Urip Hudiono, Jakarta – The government has prepared a package of 153 policy actions for this year to encourage private investment in the much-needed development of infrastructure to support higher economic growth.

Coordinating Minister for the Economy Boediono said Friday the policies would mainly consist of improving related regulations, simplifying licensing procedures and providing several facilities to better implement infrastructure projects, as well as support their financing needs.

The policies will concern 10 main infrastructure sectors: roads, railways, power, oil and gas, telecommunications, housing, water and sanitation, air, water and land transportation.

"This infrastructure policy package is part of the government's larger strategy to improve the investment climate, address investor concerns and attract as much private participation as possible in the development of infrastructure, which is needed for higher and more sustainable economic growth," Boediono said.

The package is particularly urgent, he added, because the condition of many of the country's roads, ports and power plants deteriorated after the 1997-1998 Asian financial crisis, hampering investment and growth.

The government is projecting 6.6 percent average growth between 2005-2009. The economy only grew 5.6 percent from a 6 percent target in 2005, with private consumption and investments slowing down amid last year's economic turmoil of high inflation and interest rates.

Indonesia needs as much as Rp 1.3 quadrillion (about US$139 billion) between 2005-2009 to improve its infrastructure, of which the government can only cover 20 percent and hopes the rest will be sourced from private investors.

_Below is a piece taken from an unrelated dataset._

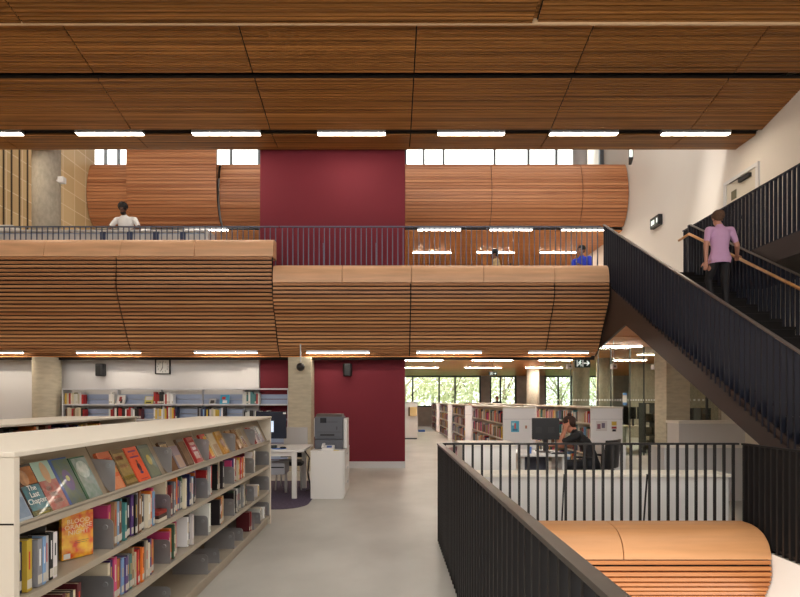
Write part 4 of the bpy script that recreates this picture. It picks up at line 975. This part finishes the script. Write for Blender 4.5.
# pc / box shelf under the desk
o = thing('desk_shelf', (-2,8.9,0), 'low grey metal printer box under the left desk', 'cabinet'); 
box('body', cm((176,178,186)), X(262,8.9), X(287,8.9), 8.7, 9.1, .33, .52, o, bevel=.006); box('front_slot', M_blk, X(266,8.7), X(284,8.7), 8.694, 8.699, .44, .46, o)
for a in (262.5, 286): MB().bar((X(a,8.9),8.9,.33),(X(a,8.9),8.9,0),.04,.04,up=(0,1,0)).build('leg', M_alu, o)
chair((X(287,9.0), 9.35, 0), PI, 'black chair tucked under the left white desk', M_blk, tall=.72)
for k in range(3):
    b = MB(); x = X(292+k*4.2, 9.7); b.bar((x,9.7,.0),(x+.08,9.72,.42),.06,.05,up=(0,1,0)); o = b.build('cable_sleeve', cm((206,196,176))) if False else None
b = MB(); pts = [(X(303,8.6),8.7,.74),(X(308,8.6),8.75,.6),(X(306,8.6),8.8,.35),(X(309,8.6),8.8,.08),(X(302,8.6),9.0,.02)]
for a, c in zip(pts[:-1], pts[1:]): b.tube(a, c, .012, n=8)
tag(b.build('power_cable', M_blk), 'black cable hanging between the left desk and cabinet', 'cable')
# reading counter on the upper left balcony
rc = thing('reading_counter', (-7, 11.8, L2), 'long white and blue reading counter behind upper left railing', 'counter')
a0, a1 = -9.0, X(211,11.75)
box('counter_top', M_offw, a0, a1, 11.58, 12.0, L2+.98, L2+1.02, rc); box('front_panel', cm((150,168,206)), a0, a1-.1, 11.62, 11.64, L2+.6, L2+.95, rc)
box('shelf_edge', M_offw, a0, a1, 11.6, 11.615, L2+.78, L2+.93, rc); box('end_panel', M_offw, a1-.08, a1, 11.58, 12.0, L2, L2+.978, rc)
for p in (103,130,156,183): box('bracket', cm((50,64,100)), X(p,11.6)-.06, X(p,11.6)+.06, 11.585, 11.6, L2+.7, L2+.97, rc)
o = MB().box(X(0,11.8),X(17,11.8),11.65,11.95,L2+1.021,L2+1.15).build('archive_box', M_offw, bevel=.01); tag(o, 'white box standing on the upper left reading counter', 'box')

# ---------------------------------------------------------------- staff area
lw = thing('counter', (2.6, 6.8, 0), 'long low white staff counter directly behind the crossing railing', 'counter')
box('body', cm((224,220,216)), X(481,6.6), 4.2, 6.6, 6.95, 0, .60, lw); box('counter_top', cm((236,228,214)), X(480,6.58), 4.22, 6.57, 6.97, .601, .636, lw, bevel=.003)
lw = thing('counter', (1.4, 7.3, 0), 'taller white counter block at the left end of the staff area', 'counter')
box('body', cm((224,220,216)), X(462,7.2), X(516,7.2), 7.2, 7.7, 0, .93, lw); box('counter_top', cm((236,228,214)), X(461,7.18), X(516.5,7.18), 7.17, 7.72, .931, .965, lw, bevel=.003)
sd = thing('desk', (2.7, 8.1, 0), 'white staff desk with monitor and the seated person in black', 'desk')
s0, s1 = X(517,8.0), X(566,8.0)
box('desktop', M_offw, s0, s1, 7.8, 8.6-.0, .72, .75, sd, bevel=.004)
for lx in (s0+.04, X(560,8.0)): box('leg', M_offw, lx, lx+.05, 7.9, 8.4, 0, .719, sd)
box('modesty_panel', cm((74,76,92)), s0+.1, X(552,8.0), 8.3, 8.32, .2, .719, sd)
pd = thing('pedestal', (X(616,8.3), 8.5, 0), 'white vented pedestal cabinet right of black office chair', 'cabinet')
box('body', M_offw, X(606.5,8.3), X(626,8.3), 8.3, 8.75, 0, .84, pd, bevel=.004)
for j in range(4): box('vent_slot', M_ink, X(609,8.3), X(614,8.3), 8.296, 8.3, .42+j*.07, .44+j*.07, pd)
mt = thing('monitor', (X(545.5,8.2), 8.2, .75), 'black monitor seen on the staff desk beside person in black', 'monitor')
MB().box(X(532,8.2), X(559,8.2), 8.18, 8.22, Z(439.5,8.2), Z(418,8.2)).build('screen_housing', M_blk, mt, bevel=.006)
for a, c in ((536,542),(548.5,554.5)): box('reflection_tile', cm((40,38,40)), X(a,8.17), X(c,8.17), 8.176, 8.179, Z(433,8.2), Z(427,8.2), mt)
MB().bar((X(545,8.25),8.24,.76),(X(545,8.25),8.24,1.0),.06,.03,up=(0,1,0)).build('stand', M_blk, mt); MB().box(X(538,8.2),X(552,8.2),8.12,8.36,.751,.765).build('stand_base', M_blk, mt)
o = MB().box(X(549,8.0),X(564,8.0),7.87,8.02,.751,.77).build('keyboard', M_blk, bevel=.004); tag(o, 'black keyboard on the staff desk', 'keyboard')
o = MB().tube((X(529,8.0),7.98,.751),(X(529,8.0),7.98,.85),.03,.035).build('cup', cm((90,130,200))); tag(o, 'small blue cup on the left of the staff desk', 'cup')
ct = thing('counter', (X(708,9.5), 9.8, 0), 'white service counter below the stair stringer beside big column', 'counter')
box('body', cm((214,208,204)), X(679,9.5), X(745,9.5), 9.5, 9.9, 0, Z(422,9.5)-.03, ct); box('counter_top', cm((236,228,218)), X(678.5,9.48), X(745,9.5), 9.47, 9.92, Z(422,9.5)-.029, Z(421,9.5), ct, bevel=.003)
ct = thing('counter', (X(700,8.2), 8.4, 0), 'low white counter front in front of the service counter, right of the staff desk', 'counter')
box('body', cm((210,206,204)), X(664,8.2), 5.6, 8.2, 8.6, 0, Z(446,8.2)-.03, ct); box('counter_top', cm((236,228,218)), X(663,8.2), 5.62, 8.18, 8.62, Z(446,8.2)-.029, Z(445.5,8.2), ct)

# ---------------------------------------------------------------- open bookcases of the stacks
AX = 2.31; W1 = .64
stuff = {}
ci = 0
def stack(x0, x1, y0, y1, label, h=1.41, nb=3):
    t = thing('bookcase', ((x0+x1)/2, (y0+y1)/2, 0), label, 'bookcase', 'open bookcases beyond the staff area')
    box('top_board', M_shelf, x0-.01, x1+.01, y0-.01, y1+.01, h-.03, h, t)
    for a in (y0, y1-.04): box('end_panel', cm((240,236,236)), x0, x1, a, a+.04, 0, h-.031, t)
    xm = (x0+x1)/2; box('centre_panel', M_back, xm-.01, xm+.01, y0+.041, y1-.041, 0, h-.031, t)
    for z in (.12,.44,.76,1.08): 
        b = MB(); b.box(x0+.002, x1-.002, y0+.041, y1-.041, z-.025, z); b.build('shelf', M_shelf, t)
    n = int((y1-y0)/.95)
    for i in range(1, n+1):
        y = y0+(y1-y0)*i/(n+1)
        for a, c in ((x0+.02, xm-.011), (xm+.011, x1-.02)): box('divider', M_shelf, a, c, y-.01, y+.01, .1, h-.031, t)
    box('joint_line', cm((180,176,178)), x0, x1, y0-.002, y0-.0004, Z(419,10.8)-.006 if y0 < 11 else 1.1, Z(419,10.8) if y0 < 11 else 1.106, t)
    return t
def near_books(x0, y0, y1, zs, who, limit_y, shelf_names):
    global book_n
    for z, sn in zip(zs, shelf_names):
        y = y0+.06; k = 0; n = int((y1-y0)/.95); dv = [y0+(y1-y0)*i/(n+1) for i in range(1, n+1)]
        while y < y1-.1:
            t = R.uniform(.03,.06)
            hit = [d for d in dv if y-.012 < d+.01 and y+t+.012 > d-.01]
            if hit: y = hit[0]+.024; continue
            h = R.uniform(.17,.245); c = R.choice(BC)[0]
            if R.random() < .07: y += R.uniform(.05,.2); continue
            if y < limit_y and k < 66 and book_n < 299:
                book((x0+.015, y+t, z+.001), 'w', t, .17, h, c, '%s book, %s from the near end on the %s shelf of %s' % (c, ORD[k], sn, who), 'books in the open bookcases', False)
                k += 1
            else:
                key = R.choice([q for q, _ in BC]); stuff.setdefault(key, MB()).box(x0+.015, x0+.18, y, y+t-.003, z+.001, z+h)
            y += t+.001
A1 = stack(AX, AX+W1, 10.8, 14.85, 'nearest open bookcase of the left row, posters on its white end')
B1 = stack(4.09, 4.09+W1, 10.8, 14.85, 'nearest open bookcase of the right row, directly behind person in black')
near_books(AX, 10.8, 14.85, (1.08,.76), 'left row bookcase', 12.7, ('top','second'))
near_books(AX, 10.8, 14.85, (.44,.12), 'left row bookcase', 0, ('third','lowest'))
near_books(4.09, 10.8, 14.85, (1.08,), 'right row bookcase', 12.6, ('top',))
near_books(4.09, 10.8, 14.85, (.76,.44,.12), 'right row bookcase', 0, ('second','third','lowest'))
for i, (a, b_) in enumerate([(16.2,19.6),(20.9,24.6),(26.0,28.8)]):
    stack(AX, AX+W1, a, b_, '%s open bookcase of the left row, counted from the poster one' % ORD[i+1])
    near_books(AX, a, b_, (1.08,.76,.44,.12), '', 0, ('','','',''))
    stack(4.09, 4.09+W1, a, b_, '%s open bookcase of the right row, hidden but for its top' % ORD[i+1])
big = MB(); mats = []
for k, (key, mb) in enumerate(stuff.items()):
    n = len(big.v); big.v += mb.v; big.f += [tuple(i+n for i in f) for f in mb.f]; big.mi += [k]*len(mb.f); mats.append(cm(BD[key], .5))
tag(big.build('book_rows', mats, origin=(AX,15,0)), 'many small mixed-colour books filling the farther open bookcases', 'books', kind='stuff')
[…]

The government undertook a similar package of 50 policy actions last year to attract infrastructure investments, including issuing a presidential regulation on land acquisition for public use.

Acknowledging that the regulation had yet to be effective, Boediono mentioned its revision as part of the policy actions to improve 33 related regulations, the administrative and permit process, as well as five regional laws.

The government will also establish a risk management unit under the finance minister, and a public-private partnership center under the National Development Planning Agency (Bappenas).

Finance Minister Sri Mulyani Indrawati expects the unit to prepare various risk-coverage schemes for infrastructure investment projects by June.

The center, meanwhile, will assist ministries in drafting related policies, preparing project bids, contracts and transactions, as well as in their monitoring.

"The center will study various partnership models to prevent the repeat of past experience, where the government had to pay penalties due to projects failing to be realized," Boediono said.

"What we want are public-private partnerships that are fair to both parties. The most important aspect now is to reduce financing costs, for example, how to lower interest rates, by working together with the central bank in containing inflation."